▶ _WRITTEN EXERCISE_:
Wherever the word "this" shows up in a line, please copy that line.
--- Start SUPPLIED MATERIAL ---
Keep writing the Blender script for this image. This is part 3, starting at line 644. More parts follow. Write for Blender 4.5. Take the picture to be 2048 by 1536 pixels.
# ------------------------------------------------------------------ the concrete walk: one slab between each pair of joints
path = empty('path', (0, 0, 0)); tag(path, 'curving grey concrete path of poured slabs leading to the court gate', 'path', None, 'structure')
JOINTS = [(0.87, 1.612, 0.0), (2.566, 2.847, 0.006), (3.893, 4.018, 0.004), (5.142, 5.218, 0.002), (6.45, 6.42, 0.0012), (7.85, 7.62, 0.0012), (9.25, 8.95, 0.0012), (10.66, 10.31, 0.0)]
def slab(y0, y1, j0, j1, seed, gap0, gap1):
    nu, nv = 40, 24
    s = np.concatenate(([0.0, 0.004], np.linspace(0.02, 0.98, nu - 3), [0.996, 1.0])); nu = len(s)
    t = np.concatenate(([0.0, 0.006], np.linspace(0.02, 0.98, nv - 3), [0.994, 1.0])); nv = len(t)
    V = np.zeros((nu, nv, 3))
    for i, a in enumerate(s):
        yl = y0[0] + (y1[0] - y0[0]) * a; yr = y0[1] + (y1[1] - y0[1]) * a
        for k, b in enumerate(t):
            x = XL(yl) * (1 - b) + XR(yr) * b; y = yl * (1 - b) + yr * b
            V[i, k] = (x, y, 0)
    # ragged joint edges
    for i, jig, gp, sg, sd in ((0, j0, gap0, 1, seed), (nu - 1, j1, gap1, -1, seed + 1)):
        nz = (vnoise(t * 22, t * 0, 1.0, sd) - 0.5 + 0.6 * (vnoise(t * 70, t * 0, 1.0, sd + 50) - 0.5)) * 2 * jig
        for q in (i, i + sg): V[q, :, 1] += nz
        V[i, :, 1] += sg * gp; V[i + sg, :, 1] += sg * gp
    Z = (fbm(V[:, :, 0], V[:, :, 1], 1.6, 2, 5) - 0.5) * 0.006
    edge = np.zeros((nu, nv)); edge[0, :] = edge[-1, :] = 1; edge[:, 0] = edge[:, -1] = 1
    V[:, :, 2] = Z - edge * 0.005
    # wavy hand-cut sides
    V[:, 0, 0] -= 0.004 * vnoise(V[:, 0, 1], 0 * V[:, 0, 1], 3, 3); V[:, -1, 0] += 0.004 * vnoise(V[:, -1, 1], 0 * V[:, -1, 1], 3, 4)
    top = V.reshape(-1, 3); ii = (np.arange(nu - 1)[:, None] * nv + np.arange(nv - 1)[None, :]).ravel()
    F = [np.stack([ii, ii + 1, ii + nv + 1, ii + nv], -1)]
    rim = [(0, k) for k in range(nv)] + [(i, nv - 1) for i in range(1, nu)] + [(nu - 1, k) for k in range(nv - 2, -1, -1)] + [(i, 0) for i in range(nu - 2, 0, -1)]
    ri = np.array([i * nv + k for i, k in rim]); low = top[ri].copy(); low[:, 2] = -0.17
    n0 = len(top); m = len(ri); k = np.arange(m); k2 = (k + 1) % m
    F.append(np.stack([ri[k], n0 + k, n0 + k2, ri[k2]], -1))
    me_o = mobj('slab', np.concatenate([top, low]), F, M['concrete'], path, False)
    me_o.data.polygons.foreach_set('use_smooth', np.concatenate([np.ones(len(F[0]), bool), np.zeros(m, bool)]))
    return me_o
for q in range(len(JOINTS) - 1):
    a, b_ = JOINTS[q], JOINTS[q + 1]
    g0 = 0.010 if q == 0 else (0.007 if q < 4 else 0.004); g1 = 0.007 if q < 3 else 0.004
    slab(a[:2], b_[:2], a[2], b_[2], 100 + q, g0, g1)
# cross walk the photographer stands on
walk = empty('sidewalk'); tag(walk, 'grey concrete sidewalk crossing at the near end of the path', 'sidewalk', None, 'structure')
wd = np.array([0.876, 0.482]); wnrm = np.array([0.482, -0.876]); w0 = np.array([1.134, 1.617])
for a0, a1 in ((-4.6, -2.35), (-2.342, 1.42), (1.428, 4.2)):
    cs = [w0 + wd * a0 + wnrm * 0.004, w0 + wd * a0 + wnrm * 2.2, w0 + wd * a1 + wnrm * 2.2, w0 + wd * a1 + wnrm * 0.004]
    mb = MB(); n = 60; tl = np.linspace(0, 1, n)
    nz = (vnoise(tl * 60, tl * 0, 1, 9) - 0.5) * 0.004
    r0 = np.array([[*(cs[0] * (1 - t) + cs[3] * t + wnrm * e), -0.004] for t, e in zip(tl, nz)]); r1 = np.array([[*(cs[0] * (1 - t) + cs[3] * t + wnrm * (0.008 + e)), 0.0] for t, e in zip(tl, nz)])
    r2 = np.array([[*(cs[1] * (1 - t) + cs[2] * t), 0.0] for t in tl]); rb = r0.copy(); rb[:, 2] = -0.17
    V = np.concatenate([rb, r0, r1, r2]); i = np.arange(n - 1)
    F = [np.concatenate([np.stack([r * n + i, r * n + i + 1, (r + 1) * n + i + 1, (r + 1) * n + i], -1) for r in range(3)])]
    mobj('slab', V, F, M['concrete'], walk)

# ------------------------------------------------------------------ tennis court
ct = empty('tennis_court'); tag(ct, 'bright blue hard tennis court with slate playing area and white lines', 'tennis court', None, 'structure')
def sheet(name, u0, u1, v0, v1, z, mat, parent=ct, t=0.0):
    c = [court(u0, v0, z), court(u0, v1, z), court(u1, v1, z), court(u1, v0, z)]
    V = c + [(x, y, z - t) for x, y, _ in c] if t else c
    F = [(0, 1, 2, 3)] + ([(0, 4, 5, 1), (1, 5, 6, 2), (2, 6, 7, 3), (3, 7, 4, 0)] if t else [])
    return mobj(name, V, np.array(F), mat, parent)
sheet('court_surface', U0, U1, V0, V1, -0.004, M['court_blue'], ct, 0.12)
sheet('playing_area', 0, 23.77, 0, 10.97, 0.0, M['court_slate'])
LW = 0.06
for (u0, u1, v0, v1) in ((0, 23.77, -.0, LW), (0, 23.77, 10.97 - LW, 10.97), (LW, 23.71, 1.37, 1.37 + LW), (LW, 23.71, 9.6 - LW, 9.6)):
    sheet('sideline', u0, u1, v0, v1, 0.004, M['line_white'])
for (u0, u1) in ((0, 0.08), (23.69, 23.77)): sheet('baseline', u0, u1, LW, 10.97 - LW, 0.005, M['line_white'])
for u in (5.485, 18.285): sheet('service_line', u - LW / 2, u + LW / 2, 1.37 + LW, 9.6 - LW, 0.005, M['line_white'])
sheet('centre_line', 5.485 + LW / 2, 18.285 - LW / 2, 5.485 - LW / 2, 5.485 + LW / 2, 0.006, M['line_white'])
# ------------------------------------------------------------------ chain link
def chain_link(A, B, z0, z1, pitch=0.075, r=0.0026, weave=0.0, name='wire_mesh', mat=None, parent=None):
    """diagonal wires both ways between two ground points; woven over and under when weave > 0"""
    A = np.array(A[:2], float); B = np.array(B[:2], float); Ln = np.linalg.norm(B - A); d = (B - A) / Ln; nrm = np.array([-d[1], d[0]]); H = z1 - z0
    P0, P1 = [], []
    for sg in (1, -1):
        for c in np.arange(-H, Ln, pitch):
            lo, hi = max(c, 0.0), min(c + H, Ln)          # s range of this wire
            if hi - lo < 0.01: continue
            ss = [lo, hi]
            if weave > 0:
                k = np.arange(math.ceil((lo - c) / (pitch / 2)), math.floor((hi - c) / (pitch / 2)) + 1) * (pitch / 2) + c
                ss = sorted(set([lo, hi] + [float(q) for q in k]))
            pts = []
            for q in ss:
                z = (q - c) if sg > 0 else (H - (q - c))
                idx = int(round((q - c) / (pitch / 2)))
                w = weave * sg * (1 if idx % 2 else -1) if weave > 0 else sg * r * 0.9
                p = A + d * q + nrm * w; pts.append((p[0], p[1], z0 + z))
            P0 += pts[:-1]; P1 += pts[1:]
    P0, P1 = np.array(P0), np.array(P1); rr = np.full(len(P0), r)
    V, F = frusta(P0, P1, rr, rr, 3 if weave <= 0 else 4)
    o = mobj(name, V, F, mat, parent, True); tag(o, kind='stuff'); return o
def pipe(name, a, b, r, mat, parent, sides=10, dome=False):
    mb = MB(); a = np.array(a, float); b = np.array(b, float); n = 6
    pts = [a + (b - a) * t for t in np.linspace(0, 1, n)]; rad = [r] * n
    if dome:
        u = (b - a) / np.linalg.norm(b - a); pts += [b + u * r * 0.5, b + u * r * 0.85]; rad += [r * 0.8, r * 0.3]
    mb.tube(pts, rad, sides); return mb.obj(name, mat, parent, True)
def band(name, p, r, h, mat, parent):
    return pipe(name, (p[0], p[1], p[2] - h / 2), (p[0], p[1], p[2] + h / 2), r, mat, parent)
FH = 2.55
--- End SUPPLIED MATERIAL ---
▶ _OUTPUT_:
Keep writing the Blender script for this image. This is part 3, starting at line 644. More parts follow. Write for Blender 4.5. Take the picture to be 2048 by 1536 pixels.
            lo, hi = max(c, 0.0), min(c + H, Ln)          # s range of this wire